On ne saurait dire évidemment que l’Histoire des Francs est, d’après les règles du genre, une histoire bien composée. Les vues d’ensemble y font complètement défaut ; l’enchaînement des faits y est tout extérieur ; nulle part l’auteur n’examine leurs causes et leurs conséquences, ni ne songe à subordonner, dans son récit, les moins importants aux plus considérables ; la longueur des développements qu’il leur consacre est uniquement déterminée par la connaissance plus ou moins détaillée qu’il en a ou l’intérêt personnel qu’il y prend. L’ouvrage manque donc de profondeur et de proportion. Et malgré cela il intéresse et il plaît. Il n’est pas seulement infiniment précieux parce qu’il est pour nous l’unique source où nous puissions apprendre les faits qu’il rapporte : il plaît par le naturel, la naïveté, la fraîcheur de ses narrations. Si les idées générales et abstraites en sont absentes, les individus concrets s’y meuvent avec toute l’intensité de leurs désirs, de leurs haines, de leurs passions. Ajoutons que Grégoire s’y montre toujours sincère, impartial et véridique. Il y a sans doute dans son livre des lacunes et des erreurs : l’auteur a négligé parfois de s’informer de circonstances qu’il aurait pu mieux connaître ; il a, d’autre part, sur les hommes et les choses, ses préférences personnelles qu’il laisse paraître ; mais tout cela n’a pas nui à l’objectivité de ses récits. Il a rapporté fidèlement tout ce qu’il savait et tel qu’il le croyait être.

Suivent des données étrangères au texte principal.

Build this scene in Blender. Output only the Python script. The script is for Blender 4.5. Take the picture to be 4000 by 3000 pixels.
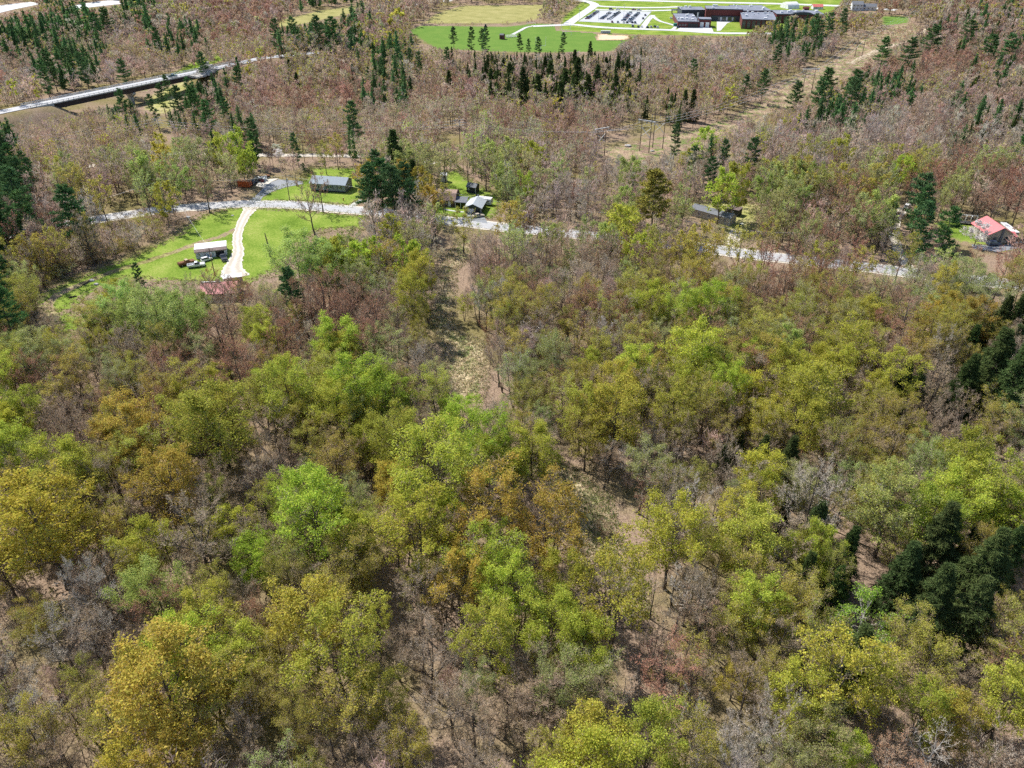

Grégoire de Tours écrit, naturellement, en un style peu classique, comme l’était celui de son temps. Il se reproche à lui-même de brouiller les genres et les cas, de ne pas donner aux prépositions la place qui leur convient, en un mot d’être un « rustique » en littérature. Cependant, il ne faut pas trop le prendre au mot. Grégoire avait fait certainement de bonnes études et, s’il n’écrit pas mieux, c’est que, dans le milieu où il a vécu, on ne savait pas mieux écrire. Son style, en tout cas, est un spécimen précieux de la langue de cette période de transition où le latin se décompose et adopte peu à peu les formes romanes.
A la fin de ce paragraphe consacré aux historiens gaulois, donnons une place à un historien breton qui a peut-être vécu quelque temps et écrit dans l’Armorique, saint Gildas, surnommé le Sage. Sa personnalité est des plus énigmatiques, et l’on s’est demandé s’il n’avait pas existé plusieurs écrivains de ce nom. Quoi qu’il en soit, nous possédons, sous le nom de Gildas, un ouvrage en trois livres Sur la ruine de la Bretagne (De excidio Britanniæ), écrit vers l’an 560. C’est une peinture du misérable état auquel la Bretagne insulaire avait été réduite après la retraite des Romains, en même temps qu’un réquisitoire à la Salvien contre les vices des rois, du clergé et du peuple breton. La langue en est pauvre, et les accusations en sont évidemment trop violentes pour être toujours justes.